→ **WRITTEN PROBLEM**
Print only the lines from the top of the data through the line with "scene.camera = cam", both included, skipping every picture.

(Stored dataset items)
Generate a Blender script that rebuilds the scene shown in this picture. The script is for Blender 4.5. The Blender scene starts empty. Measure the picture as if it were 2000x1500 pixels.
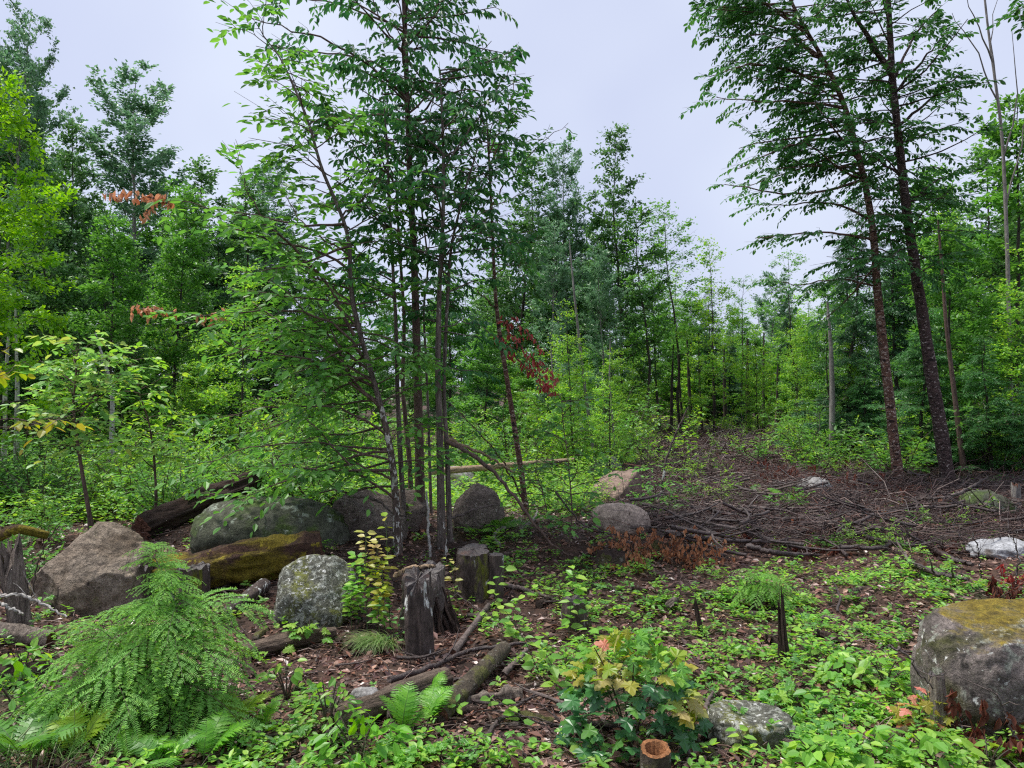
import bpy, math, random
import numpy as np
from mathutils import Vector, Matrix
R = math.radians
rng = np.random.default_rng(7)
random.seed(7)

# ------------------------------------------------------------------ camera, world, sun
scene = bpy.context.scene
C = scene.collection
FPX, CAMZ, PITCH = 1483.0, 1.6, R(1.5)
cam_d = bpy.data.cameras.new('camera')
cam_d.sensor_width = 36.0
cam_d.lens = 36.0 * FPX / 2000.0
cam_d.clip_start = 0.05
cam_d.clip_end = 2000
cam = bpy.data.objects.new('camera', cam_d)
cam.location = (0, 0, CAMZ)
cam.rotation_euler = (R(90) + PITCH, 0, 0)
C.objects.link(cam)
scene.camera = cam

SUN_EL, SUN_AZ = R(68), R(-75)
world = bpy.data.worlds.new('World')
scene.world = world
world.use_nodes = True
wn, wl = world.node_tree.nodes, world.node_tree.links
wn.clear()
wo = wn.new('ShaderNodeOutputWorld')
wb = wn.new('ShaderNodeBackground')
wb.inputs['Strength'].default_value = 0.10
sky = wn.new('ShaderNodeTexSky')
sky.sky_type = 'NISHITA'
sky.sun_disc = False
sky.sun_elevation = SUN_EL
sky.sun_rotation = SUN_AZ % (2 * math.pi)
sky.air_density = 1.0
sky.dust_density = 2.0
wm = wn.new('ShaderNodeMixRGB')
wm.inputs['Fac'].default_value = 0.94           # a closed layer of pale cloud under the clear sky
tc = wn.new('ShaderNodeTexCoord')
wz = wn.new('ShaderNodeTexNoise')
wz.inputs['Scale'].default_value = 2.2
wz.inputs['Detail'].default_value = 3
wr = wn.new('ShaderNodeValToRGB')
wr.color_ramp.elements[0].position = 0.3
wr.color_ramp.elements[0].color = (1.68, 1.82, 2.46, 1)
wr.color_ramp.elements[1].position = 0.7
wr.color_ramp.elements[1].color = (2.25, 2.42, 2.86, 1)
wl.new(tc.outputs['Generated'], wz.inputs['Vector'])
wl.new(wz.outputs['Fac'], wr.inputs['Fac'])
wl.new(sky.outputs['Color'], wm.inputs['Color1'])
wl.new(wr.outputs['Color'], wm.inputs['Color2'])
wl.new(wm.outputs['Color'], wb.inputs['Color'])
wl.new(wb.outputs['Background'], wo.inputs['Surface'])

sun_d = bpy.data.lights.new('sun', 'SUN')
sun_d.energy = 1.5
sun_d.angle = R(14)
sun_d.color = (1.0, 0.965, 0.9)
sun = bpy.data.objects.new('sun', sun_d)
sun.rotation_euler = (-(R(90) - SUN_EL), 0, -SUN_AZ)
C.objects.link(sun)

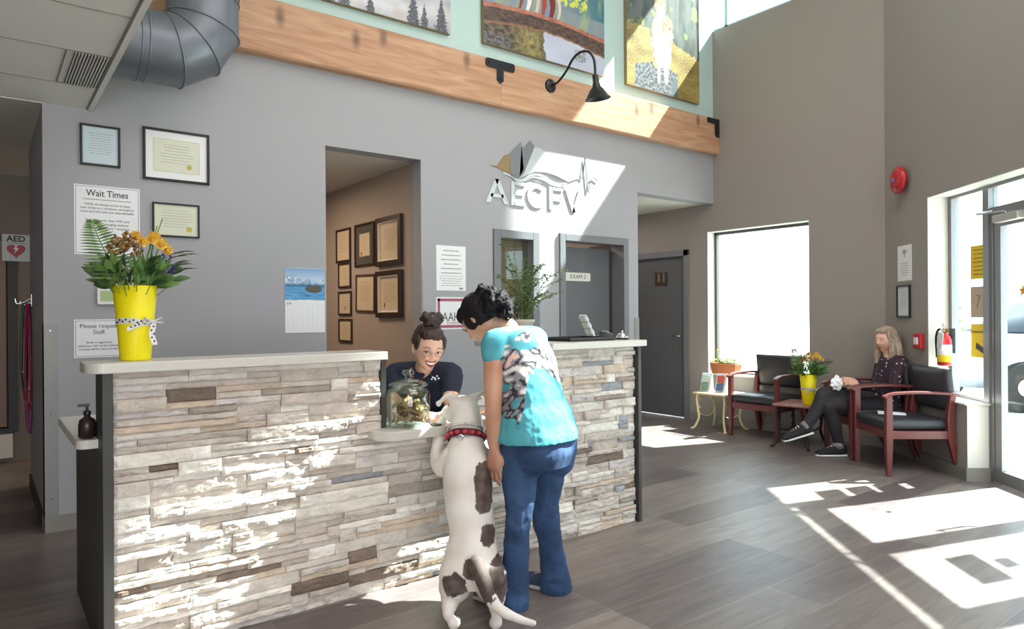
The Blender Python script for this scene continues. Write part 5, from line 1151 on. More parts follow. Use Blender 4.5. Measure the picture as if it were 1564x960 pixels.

→ **WRITTEN RESPONSE**
Generate a Blender script that rebuilds the scene shown in this picture. The script is for Blender 4.5. The Blender scene starts empty. Measure the picture as if it were 2000x1500 pixels.
import bpy, math, random
import numpy as np
from mathutils import Vector, Matrix
R = math.radians
rng = np.random.default_rng(7)
random.seed(7)

# ------------------------------------------------------------------ camera, world, sun
scene = bpy.context.scene
C = scene.collection
FPX, CAMZ, PITCH = 1483.0, 1.6, R(1.5)
cam_d = bpy.data.cameras.new('camera')
cam_d.sensor_width = 36.0
cam_d.lens = 36.0 * FPX / 2000.0
cam_d.clip_start = 0.05
cam_d.clip_end = 2000
cam = bpy.data.objects.new('camera', cam_d)
cam.location = (0, 0, CAMZ)
cam.rotation_euler = (R(90) + PITCH, 0, 0)
C.objects.link(cam)
scene.camera = cam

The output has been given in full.